Strain-engineered high-responsivity MoTe2 photodetector for silicon photonic integrated circuits

In integrated photonics, specific wavelengths such as 1,550 nm are preferred due to low-loss transmission and the availability of optical gain in this spectral region. For chip-based photodetectors, two-dimensional materials bear scientifically and technologically relevant properties such as electrostatic tunability and strong light–matter interactions. However, no efficient photodetector in the telecommunication C-band has been realized with two-dimensional transition metal dichalcogenide materials due to their large optical bandgaps. Here we demonstrate a MoTe2-based photodetector featuring a strong photoresponse (responsivity 0.5 A W–1) operating at 1,550 nm in silicon photonics enabled by strain engineering the two-dimensional material. Non-planarized waveguide structures show a bandgap modulation of 0.2 eV, resulting in a large photoresponse in an otherwise photoinactive medium when unstrained.
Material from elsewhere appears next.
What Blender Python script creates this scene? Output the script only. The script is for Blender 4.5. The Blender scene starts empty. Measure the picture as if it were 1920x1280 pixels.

Unlike graphene-based photodetectors that rely on a gapless band structure, this photodetector shows an approximately 100-fold reduction in dark current, enabling an efficient noise-equivalent power of 90 pW Hz–0.5. Such a strain-engineered integrated photodetector provides new opportunities for integrated optoelectronic systems. A strain-induced absorption-enhanced MoTe2-based silicon photonic microring-integrated photodetector is demonstrated, featuring high responsivity of ~0.5 A W–1 at 1,550 nm, with a low noise-equivalent power of 90 pW Hz–0.5.